Singapore consistently supports China-Taiwan relations, including direct dialogue: MFA

Taiwanese President Ma Ying-jeuo (left) and Chinese President Xi Jinping (right) shake hands in a ballroom of the Shangri-La Hotel in Singapore, Nov 7, 2015.
Taiwanese President Ma Ying-jeuo (left) and Chinese President Xi Jinping (right) shake hands in a ballroom of the Shangri-La Hotel in Singapore, Nov 7, 2015.PHOTO: EPA

Singapore has been a consistent supporter of relations between China and Taiwan, including direct cross-straits dialogue and the institutionalisation of cross-strait exchanges, according to a spokesman from the Singapore's Ministry of Foreign Affairs (MFA) on the meeting between Chinese President Xi Jinping and Taiwan President Ma Ying-jeou that took place in Singapore on Saturday (Oct 7).

The MFA spokesman, speaking in response to queries from the media on the historic meeting between the two leaders at the Shangri-la Hotel, said Singapore was "glad to facilitate" the summit.

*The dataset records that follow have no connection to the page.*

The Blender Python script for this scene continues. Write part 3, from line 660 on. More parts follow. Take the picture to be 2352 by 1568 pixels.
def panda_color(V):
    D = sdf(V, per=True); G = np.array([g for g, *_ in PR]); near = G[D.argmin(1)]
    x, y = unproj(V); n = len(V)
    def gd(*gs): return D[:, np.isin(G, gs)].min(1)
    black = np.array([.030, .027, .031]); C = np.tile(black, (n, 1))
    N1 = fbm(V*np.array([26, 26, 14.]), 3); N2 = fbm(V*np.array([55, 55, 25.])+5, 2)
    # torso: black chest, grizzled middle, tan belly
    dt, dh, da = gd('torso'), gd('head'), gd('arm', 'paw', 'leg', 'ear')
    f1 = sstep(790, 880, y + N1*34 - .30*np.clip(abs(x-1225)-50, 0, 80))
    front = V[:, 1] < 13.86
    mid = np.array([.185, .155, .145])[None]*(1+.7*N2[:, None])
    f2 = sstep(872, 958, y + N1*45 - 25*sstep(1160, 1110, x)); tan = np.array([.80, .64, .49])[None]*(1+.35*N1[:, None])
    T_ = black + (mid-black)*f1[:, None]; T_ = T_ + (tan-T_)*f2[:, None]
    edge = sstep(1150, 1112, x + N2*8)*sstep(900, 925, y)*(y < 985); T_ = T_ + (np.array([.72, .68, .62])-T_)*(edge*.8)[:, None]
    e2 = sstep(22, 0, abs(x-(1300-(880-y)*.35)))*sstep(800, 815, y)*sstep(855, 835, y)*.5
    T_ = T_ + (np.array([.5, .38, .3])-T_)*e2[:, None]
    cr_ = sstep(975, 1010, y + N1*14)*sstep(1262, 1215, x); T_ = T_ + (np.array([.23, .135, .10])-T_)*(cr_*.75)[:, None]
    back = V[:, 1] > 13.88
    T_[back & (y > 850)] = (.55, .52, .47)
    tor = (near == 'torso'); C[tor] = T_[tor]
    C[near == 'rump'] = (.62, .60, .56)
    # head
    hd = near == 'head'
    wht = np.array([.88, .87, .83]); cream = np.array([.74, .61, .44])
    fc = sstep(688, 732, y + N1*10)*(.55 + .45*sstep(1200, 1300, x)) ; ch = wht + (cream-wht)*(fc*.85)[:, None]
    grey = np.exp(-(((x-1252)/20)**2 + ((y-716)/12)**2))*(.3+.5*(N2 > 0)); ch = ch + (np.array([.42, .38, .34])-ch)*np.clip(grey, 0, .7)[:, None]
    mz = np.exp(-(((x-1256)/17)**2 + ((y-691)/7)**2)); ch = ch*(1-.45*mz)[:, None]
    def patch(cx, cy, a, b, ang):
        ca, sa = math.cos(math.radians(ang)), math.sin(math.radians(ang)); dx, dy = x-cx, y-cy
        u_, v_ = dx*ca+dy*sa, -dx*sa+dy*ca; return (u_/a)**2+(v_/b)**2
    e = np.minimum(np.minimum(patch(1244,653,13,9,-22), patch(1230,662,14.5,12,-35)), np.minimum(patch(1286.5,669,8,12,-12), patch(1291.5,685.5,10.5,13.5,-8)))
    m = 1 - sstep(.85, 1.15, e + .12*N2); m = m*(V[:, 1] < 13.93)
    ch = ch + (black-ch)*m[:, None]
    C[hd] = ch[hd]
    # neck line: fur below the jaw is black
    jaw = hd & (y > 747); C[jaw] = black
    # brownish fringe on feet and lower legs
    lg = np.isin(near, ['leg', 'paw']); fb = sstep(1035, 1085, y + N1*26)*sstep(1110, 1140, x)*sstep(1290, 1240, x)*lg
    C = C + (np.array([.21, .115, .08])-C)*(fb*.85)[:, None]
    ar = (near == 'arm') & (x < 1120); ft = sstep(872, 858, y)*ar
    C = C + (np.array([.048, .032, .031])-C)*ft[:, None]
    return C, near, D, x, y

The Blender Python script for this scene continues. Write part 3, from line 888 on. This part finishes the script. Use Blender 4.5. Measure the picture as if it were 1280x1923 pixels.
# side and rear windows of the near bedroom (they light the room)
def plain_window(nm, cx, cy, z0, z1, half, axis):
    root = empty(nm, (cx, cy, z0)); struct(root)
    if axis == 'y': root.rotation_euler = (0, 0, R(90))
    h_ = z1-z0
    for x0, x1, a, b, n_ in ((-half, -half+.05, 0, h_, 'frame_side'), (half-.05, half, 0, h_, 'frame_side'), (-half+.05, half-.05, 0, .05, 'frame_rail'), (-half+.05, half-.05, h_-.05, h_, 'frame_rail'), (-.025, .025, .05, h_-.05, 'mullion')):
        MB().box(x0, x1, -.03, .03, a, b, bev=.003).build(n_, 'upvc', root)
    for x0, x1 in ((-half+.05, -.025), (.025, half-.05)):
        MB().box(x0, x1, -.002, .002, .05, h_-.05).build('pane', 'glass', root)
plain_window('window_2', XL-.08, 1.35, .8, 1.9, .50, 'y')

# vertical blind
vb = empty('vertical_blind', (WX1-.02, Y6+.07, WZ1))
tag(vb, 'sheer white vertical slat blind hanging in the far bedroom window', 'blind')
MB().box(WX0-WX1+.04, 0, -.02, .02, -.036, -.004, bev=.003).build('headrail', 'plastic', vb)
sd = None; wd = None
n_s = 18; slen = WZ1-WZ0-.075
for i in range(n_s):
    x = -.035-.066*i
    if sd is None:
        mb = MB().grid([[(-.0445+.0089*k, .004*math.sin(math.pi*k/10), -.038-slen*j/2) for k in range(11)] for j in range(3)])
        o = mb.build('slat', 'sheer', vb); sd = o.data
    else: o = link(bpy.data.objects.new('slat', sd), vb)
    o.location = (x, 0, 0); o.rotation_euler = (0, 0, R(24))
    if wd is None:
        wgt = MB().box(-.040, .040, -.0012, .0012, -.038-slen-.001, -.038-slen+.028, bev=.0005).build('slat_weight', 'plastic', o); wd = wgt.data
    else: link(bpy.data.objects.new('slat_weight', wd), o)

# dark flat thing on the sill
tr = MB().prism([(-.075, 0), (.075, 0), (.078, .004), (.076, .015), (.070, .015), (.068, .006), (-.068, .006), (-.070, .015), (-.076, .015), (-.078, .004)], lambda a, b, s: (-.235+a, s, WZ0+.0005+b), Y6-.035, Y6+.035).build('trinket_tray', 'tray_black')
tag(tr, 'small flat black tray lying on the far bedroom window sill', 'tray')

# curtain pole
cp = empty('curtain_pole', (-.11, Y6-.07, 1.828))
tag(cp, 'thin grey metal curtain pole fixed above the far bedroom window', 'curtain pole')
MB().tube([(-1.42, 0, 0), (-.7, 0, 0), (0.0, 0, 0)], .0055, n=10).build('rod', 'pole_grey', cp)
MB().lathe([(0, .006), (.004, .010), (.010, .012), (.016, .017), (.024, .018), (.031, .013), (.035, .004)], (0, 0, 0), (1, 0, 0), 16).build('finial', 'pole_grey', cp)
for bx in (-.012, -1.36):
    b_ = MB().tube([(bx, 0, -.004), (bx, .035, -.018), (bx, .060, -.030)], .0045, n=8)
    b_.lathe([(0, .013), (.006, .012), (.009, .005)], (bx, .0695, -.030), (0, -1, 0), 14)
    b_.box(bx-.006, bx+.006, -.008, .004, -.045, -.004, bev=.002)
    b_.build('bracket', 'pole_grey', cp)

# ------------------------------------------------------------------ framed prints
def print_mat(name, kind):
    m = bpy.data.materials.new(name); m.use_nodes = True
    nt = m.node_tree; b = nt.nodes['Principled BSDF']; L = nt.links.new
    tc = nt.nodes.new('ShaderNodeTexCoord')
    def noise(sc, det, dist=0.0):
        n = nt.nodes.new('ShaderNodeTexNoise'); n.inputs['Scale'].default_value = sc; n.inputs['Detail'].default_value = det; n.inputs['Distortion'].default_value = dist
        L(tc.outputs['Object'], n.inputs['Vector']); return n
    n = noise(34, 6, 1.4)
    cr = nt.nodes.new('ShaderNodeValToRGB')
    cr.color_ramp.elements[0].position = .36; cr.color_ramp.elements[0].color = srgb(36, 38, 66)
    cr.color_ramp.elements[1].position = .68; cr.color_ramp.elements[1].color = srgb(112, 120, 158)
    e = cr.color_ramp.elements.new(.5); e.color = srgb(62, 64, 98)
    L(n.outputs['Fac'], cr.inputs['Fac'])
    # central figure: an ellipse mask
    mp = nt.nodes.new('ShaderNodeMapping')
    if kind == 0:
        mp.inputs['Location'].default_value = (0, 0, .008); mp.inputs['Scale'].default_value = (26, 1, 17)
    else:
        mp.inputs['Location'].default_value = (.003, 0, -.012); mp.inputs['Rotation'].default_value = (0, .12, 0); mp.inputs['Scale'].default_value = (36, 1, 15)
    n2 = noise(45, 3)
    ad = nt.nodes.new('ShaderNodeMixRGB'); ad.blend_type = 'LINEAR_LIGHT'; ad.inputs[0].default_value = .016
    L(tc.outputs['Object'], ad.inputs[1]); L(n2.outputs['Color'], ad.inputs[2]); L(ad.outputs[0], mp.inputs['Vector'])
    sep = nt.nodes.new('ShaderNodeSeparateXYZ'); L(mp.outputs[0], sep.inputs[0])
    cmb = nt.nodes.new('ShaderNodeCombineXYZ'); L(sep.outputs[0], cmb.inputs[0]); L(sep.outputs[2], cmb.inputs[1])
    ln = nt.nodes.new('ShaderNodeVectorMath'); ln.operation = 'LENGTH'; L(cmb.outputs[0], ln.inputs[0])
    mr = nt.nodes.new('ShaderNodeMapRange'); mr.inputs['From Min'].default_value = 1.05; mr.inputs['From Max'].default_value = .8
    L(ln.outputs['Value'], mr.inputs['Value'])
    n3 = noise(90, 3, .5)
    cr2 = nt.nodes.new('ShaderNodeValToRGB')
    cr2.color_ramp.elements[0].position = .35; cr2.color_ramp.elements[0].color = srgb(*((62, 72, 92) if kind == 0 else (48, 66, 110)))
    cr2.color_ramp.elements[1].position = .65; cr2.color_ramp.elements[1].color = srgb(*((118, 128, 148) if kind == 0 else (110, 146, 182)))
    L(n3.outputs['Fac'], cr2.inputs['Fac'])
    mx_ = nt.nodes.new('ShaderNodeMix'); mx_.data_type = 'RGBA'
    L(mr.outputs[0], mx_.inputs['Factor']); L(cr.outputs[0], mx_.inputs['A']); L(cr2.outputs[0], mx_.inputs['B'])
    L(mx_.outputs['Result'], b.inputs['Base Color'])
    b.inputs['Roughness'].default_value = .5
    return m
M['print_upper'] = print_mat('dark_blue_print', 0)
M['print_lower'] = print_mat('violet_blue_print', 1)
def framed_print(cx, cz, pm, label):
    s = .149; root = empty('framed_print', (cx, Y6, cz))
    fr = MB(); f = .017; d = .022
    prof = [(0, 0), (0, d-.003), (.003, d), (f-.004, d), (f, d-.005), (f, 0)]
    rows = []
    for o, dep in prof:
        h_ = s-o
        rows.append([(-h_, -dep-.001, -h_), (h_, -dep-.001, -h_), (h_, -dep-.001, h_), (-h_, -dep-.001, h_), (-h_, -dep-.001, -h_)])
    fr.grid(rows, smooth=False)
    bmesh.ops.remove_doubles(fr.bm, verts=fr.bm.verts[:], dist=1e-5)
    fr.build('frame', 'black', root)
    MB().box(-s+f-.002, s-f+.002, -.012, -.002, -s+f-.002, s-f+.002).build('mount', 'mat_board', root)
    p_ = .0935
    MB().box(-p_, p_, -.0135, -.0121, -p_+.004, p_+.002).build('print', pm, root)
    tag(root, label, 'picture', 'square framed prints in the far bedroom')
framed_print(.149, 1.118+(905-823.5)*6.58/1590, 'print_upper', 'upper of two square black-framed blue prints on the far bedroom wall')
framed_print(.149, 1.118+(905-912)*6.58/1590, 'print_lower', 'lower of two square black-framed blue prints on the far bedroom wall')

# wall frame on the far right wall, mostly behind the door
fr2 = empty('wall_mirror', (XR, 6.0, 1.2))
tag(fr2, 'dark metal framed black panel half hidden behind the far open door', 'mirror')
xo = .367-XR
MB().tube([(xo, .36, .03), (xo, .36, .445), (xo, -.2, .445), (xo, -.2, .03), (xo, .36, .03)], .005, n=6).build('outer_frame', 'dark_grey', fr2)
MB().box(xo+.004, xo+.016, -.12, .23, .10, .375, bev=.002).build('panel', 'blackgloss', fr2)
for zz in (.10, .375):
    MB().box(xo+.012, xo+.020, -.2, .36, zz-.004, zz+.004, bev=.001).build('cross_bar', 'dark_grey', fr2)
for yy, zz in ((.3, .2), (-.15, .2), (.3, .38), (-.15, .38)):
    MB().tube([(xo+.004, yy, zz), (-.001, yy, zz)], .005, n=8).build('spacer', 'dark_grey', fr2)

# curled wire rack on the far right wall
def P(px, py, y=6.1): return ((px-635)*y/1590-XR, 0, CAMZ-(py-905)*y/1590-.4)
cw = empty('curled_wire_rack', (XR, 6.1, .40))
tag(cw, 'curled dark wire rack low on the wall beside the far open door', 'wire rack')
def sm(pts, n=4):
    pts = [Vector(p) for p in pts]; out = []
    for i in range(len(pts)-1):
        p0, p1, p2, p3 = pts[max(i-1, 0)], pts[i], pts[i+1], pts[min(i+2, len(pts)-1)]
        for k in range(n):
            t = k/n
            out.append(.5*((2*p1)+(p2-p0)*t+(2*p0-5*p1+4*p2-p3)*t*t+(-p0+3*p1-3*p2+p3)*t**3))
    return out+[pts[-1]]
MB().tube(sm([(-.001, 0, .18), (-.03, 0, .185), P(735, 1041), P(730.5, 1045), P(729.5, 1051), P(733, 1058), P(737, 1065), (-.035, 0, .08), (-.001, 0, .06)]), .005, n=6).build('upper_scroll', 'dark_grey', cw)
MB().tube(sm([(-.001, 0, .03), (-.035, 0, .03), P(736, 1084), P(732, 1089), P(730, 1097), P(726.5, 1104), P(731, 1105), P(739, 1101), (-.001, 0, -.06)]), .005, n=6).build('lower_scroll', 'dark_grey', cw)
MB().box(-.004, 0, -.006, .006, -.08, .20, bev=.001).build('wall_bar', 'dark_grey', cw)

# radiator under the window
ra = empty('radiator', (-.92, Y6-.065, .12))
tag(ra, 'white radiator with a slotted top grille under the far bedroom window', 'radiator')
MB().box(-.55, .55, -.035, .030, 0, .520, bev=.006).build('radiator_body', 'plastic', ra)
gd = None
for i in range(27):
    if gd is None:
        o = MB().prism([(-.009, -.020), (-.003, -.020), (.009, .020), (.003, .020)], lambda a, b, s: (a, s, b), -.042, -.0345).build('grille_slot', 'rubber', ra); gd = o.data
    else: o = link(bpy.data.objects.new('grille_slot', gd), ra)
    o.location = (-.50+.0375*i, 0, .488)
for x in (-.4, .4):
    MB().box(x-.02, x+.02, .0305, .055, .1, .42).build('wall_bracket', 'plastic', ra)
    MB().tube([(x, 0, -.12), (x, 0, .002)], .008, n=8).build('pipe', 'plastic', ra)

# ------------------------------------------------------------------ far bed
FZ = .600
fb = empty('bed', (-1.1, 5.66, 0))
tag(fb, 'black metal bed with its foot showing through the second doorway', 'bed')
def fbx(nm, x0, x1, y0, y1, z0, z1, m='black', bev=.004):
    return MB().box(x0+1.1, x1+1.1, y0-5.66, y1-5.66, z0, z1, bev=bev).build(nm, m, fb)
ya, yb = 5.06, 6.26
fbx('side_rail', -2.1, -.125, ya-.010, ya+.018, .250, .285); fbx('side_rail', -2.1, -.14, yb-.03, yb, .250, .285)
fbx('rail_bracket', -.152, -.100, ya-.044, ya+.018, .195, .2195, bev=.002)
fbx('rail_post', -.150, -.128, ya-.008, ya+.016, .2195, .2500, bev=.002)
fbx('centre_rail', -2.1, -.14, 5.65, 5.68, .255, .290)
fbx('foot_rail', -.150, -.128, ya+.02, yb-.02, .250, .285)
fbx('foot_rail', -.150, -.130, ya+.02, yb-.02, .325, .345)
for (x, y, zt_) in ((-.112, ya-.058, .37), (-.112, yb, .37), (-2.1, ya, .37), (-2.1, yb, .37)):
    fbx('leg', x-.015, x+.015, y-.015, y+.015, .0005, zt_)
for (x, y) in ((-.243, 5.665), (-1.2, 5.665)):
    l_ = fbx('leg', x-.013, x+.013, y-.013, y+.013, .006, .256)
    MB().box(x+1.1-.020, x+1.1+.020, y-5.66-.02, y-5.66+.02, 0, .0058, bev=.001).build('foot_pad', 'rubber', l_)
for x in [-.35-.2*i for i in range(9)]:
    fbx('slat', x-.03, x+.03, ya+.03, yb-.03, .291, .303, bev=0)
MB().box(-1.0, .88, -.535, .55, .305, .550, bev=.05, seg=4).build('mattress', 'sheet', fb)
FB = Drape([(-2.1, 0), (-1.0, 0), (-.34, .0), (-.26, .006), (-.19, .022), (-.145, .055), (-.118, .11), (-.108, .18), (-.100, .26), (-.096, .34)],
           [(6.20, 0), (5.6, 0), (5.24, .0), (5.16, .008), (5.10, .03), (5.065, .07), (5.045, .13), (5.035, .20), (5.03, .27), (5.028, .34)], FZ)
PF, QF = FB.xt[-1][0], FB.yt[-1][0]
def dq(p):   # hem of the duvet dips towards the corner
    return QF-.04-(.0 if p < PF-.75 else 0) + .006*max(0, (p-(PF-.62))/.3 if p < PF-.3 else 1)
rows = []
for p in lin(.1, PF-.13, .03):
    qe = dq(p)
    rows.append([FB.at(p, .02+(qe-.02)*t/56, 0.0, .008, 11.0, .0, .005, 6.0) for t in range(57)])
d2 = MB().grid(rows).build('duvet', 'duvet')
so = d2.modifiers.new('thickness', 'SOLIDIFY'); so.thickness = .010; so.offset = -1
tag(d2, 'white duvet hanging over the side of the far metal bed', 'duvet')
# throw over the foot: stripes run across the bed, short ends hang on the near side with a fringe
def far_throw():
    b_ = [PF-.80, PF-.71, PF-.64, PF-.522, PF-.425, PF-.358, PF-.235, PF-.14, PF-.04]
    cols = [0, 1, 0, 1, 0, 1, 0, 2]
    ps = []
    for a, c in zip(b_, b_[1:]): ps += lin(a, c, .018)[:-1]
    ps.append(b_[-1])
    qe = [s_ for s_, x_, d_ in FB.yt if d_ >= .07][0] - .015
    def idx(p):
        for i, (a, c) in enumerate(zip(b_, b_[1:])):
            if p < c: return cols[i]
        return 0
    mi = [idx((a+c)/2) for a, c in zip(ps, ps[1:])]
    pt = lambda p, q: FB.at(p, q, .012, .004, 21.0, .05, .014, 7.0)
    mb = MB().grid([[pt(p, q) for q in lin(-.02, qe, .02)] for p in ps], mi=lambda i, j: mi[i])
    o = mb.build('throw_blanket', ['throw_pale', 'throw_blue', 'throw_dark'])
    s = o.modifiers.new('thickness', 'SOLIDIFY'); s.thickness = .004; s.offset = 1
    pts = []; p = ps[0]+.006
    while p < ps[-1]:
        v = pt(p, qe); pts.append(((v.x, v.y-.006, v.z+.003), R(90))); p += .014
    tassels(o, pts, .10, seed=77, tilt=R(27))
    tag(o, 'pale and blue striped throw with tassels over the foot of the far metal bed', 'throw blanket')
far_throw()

"Building on the foundation of the 1993 Wang-Koo talks, this successful meeting has established a precedent for top leaders of both sides to directly engage each other," he said, referring to a cross-straits meeting between Association for Relations Across the Taiwan Straits chairman Wang Daohan and Straits Exchange Foundation charman Koo Chen-fu, which also took place in Singapore on April 29, 1993.

Calling Singapore a "good and long-time friend of both sides", the MFA also said it looks forward to "sustained peace and stability in the Taiwan Strait, which will enhance the security and prosperity of our region".

Mr Ma, in a reply to Prime Minister Lee Hsien Loong's post on Facebook on Saturday night of the leaders meeting over tea after the Xi-Ma meeting, also mentioned the Wang-Koo talks, as well as his meeting with former prime minister Lee Kuan Yew at the East Asian Economic Summit in 2003.

Thanking PM Lee and Singapore for the "warm welcome", the Taiwan leader highlighted how Singapore had played a "vital" role in facilitating peaceful cross-straits relations.

Mr Ma recalled how he and Mr Lee Kuan Yew had agreed that "cross-strait development should be based on people's interests".

"Without you and your father, none of this could have happened," he told PM Lee.

Replying to Mr Ma's comment, PM Lee described Singapore as an "old friend" of both China and Taiwan that "firmly upheld a One China policy".

"Singapore is glad to have played a modest role providing the venue for the meeting, just as we did with the Wang-Koo talks in 1993," he added.